Es gab schon Funktionäre, die vom Fußball zum Eishockey wechselten, etwa Ex-Bundesligaprofi Thomas Eichin, der lange Jahre als Geschäftsführer bei den Kölner Haien wirkte (ehe zu Werder Bremen ging und zuletzt bei den Kickern von 1860 München zum Scheich-Opfer wurde). Für Kottmann ist das Risiko des Fremdelns eher begrenzt. „Würde Mutsch bei uns als Trainer anfangen, hätte ich Bauchweh, auch als Sportdirektor hätte ich Bedenken. Aber ein Marketing-Spezialist wie er kann überall arbeiten.“
Dass Mutschler den VfB gerade jetzt verlässt, nach der Ausgliederung, in einer Zeit, in der der VfB nach einem Jahrzehnt Stillstand wieder prosperiert, überrascht allerdings doch. Mutschler, bis 2015 neben Joachim Röttgermann gleichberechtigter Marketingchef, war seitdem Projektleiter eben dieser Ausgliederung gewesen. Ein Mann für Spezialaufgaben, auch Personalmanagement, Merchandising und Unternehmensentwicklung hatte er unter sich. Als ihn Towerstars-Geschäftsführer Rainer Schan im November erstmals kontaktierte, stand die Mehrheit für das Mutschler-Projekt allerdings noch in den Sternen. Der 57-Jährige ließ sich nach eigenen Angaben schnell begeistern für den „echten Männersport Eishockey“, die „phänomenale Stimmung in Ravensburg“und die Visionen der Puckjäger.
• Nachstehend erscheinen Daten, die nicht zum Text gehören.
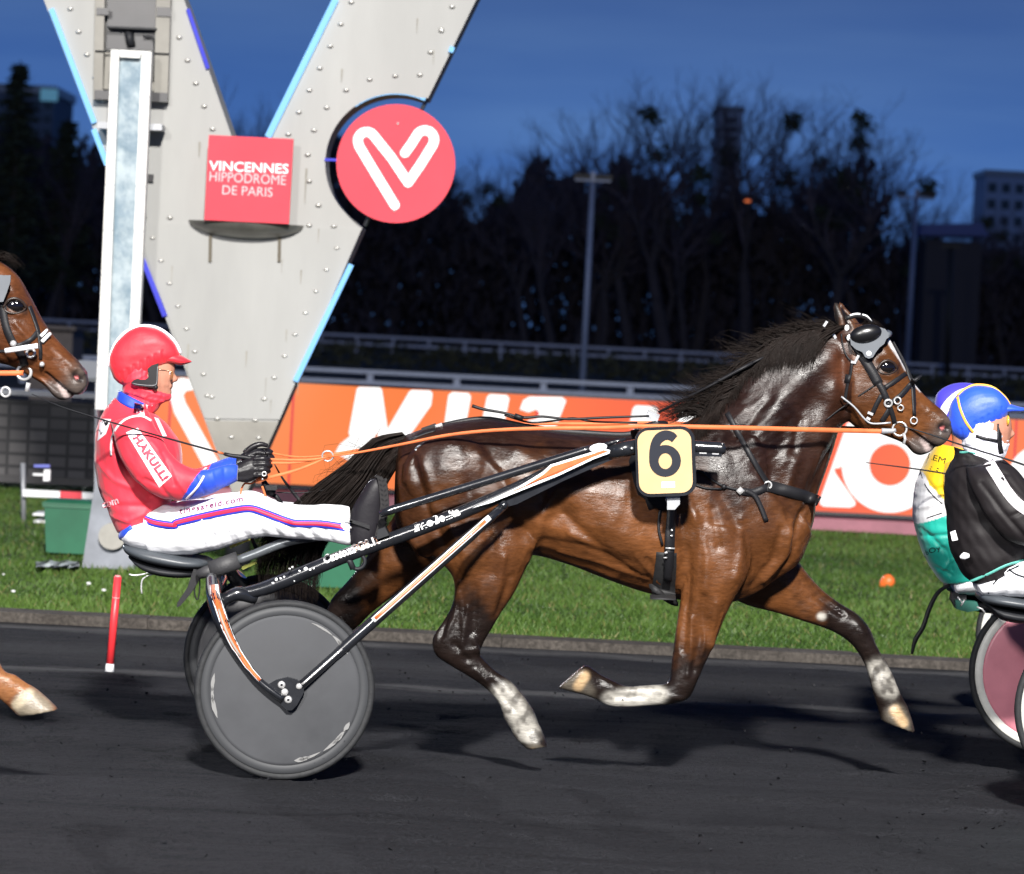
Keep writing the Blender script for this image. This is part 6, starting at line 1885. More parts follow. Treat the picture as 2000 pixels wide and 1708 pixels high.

Das Neue und die Möglichkeit, etwas zu verändern, habe ihn gereizt. „Ich bin keiner, der alle zwei, drei Jahre seinen Job wechselt, bei mir sind es 15. Aber offenbar bin ich einer, der dann eine 90-Grad-Kurve einschlägt. Solche einschneidenden Änderungen sind verlockend, ich finde sie spannend.“
Mutschler habe „wesentlich zur erfolgreichen Entwicklung des VfB“beigetragen, erklärte Stuttgarts Präsident Wolfgang Dietrich, man bedauere seine Entscheidung, respektiere sie aber. Ob man gleiches auch über Mutschler in Ravensburg sagen wird? Vieles wird an der neuen Halle hängen, bei der Mutschler – ähnlich wie bei der Mercedes-Benz-Arena in Stuttgart – auf einen Sponsor zur Teilfinanzierung hofft. „Ich will Taten statt Worte sprechen lassen und die Ärmel hochkrempeln“, sagt er. „Aber ich würde mir wünschen, nun auch 15 Jahre bei den Towerstars zu bleiben.“Nur mit der DEL, da soll es schneller gehen.